■ Task instructions: Without the pictures, output the lines of the material from the very first through the one that holds "sin, cos = math.sin, math.cos".
==========
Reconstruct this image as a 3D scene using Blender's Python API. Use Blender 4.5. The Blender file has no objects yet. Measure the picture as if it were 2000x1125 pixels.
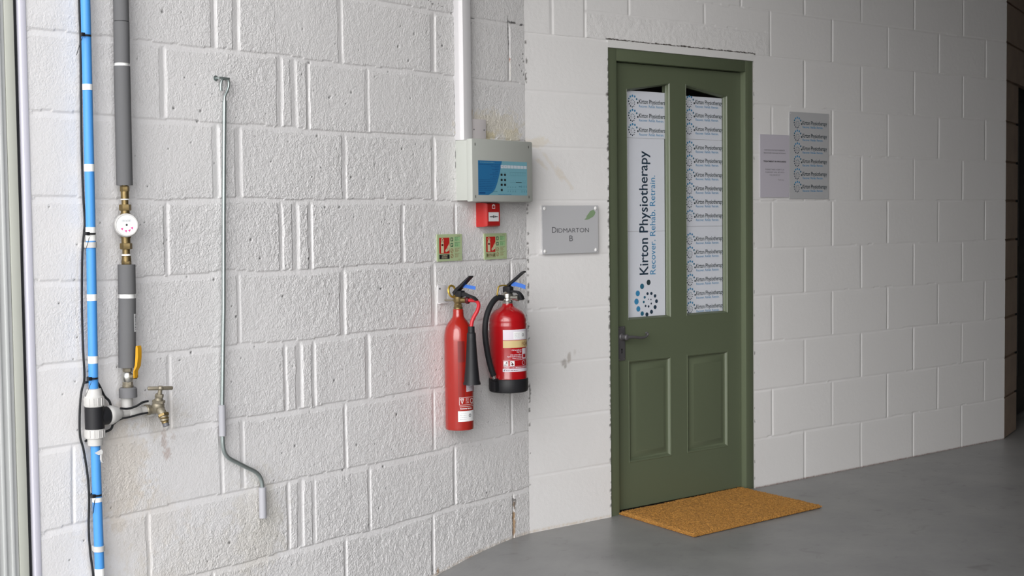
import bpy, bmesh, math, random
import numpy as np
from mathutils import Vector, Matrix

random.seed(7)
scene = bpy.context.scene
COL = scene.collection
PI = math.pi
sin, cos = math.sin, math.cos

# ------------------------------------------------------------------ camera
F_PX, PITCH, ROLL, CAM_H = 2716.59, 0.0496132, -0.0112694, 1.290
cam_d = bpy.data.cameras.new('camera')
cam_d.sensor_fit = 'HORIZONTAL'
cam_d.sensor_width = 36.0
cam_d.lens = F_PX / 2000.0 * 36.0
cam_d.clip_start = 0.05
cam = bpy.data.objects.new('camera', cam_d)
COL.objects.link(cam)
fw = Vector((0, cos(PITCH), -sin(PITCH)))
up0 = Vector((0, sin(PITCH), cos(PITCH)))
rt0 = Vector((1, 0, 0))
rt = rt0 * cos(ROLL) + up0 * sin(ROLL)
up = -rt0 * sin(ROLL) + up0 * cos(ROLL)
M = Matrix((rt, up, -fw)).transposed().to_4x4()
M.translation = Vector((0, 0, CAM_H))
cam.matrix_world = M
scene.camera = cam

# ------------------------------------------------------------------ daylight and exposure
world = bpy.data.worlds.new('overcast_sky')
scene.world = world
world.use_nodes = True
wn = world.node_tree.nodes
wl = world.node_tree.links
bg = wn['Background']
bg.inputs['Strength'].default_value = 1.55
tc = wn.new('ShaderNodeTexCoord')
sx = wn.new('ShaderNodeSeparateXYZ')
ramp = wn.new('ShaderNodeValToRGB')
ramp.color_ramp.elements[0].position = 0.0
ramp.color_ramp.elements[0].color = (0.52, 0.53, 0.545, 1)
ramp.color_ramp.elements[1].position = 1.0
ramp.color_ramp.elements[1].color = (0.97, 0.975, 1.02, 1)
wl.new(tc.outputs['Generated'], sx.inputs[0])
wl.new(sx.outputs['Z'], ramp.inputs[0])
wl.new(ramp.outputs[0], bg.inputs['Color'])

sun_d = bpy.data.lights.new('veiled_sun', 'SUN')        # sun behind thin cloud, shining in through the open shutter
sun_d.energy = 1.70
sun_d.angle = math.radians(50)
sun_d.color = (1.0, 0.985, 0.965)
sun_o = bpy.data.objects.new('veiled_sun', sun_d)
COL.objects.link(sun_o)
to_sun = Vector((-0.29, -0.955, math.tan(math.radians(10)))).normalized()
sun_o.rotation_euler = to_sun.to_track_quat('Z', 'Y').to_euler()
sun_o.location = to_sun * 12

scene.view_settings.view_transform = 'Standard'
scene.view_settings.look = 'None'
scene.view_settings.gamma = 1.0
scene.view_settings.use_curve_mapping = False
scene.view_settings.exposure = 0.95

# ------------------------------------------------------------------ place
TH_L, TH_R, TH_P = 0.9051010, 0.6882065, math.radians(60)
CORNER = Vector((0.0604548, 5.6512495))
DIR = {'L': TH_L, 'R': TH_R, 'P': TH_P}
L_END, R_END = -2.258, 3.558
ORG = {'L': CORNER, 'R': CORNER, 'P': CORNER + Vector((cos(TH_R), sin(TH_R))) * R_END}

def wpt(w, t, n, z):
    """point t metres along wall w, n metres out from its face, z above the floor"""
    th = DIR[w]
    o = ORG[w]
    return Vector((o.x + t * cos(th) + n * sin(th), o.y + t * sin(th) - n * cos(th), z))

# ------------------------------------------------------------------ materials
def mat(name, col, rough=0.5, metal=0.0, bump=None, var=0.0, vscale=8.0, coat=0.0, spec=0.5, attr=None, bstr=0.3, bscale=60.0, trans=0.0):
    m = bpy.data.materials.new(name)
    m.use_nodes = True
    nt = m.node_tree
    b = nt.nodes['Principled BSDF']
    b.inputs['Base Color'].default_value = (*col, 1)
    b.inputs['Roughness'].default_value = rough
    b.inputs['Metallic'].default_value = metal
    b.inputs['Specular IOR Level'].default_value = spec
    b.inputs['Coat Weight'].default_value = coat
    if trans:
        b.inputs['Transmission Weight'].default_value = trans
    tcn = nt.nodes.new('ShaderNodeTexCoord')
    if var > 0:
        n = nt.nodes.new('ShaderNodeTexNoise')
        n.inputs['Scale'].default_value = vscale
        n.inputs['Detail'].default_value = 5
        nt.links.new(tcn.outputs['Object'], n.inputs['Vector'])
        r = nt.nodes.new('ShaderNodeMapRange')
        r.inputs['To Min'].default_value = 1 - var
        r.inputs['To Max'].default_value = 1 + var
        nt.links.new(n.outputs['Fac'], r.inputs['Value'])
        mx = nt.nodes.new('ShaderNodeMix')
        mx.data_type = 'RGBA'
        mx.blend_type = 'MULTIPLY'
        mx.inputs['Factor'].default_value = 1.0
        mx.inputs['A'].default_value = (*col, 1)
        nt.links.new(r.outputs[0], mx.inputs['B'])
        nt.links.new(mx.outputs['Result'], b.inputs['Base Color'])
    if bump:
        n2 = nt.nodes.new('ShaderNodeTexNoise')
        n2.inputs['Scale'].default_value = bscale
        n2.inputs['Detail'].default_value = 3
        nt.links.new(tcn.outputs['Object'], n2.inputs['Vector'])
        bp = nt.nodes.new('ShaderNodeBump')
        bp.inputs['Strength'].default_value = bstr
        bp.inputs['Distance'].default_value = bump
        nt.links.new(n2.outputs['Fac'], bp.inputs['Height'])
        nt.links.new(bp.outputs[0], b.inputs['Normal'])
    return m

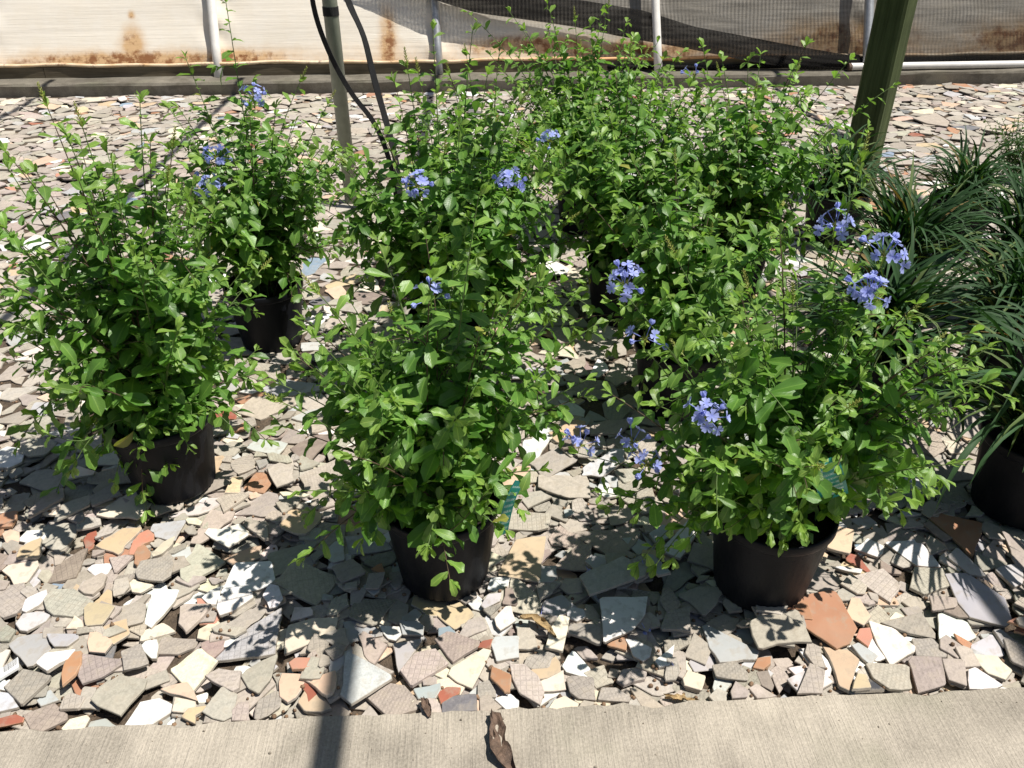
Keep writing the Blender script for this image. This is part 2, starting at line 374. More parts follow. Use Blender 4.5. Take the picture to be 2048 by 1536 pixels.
==========
■ Task answer:
Reconstruct this image as a 3D scene using Blender's Python API. Use Blender 4.5. The Blender file has no objects yet. Measure the picture as if it were 2000x1125 pixels.
import bpy, bmesh, math, random
import numpy as np
from mathutils import Vector, Matrix

random.seed(7)
scene = bpy.context.scene
COL = scene.collection
PI = math.pi
sin, cos = math.sin, math.cos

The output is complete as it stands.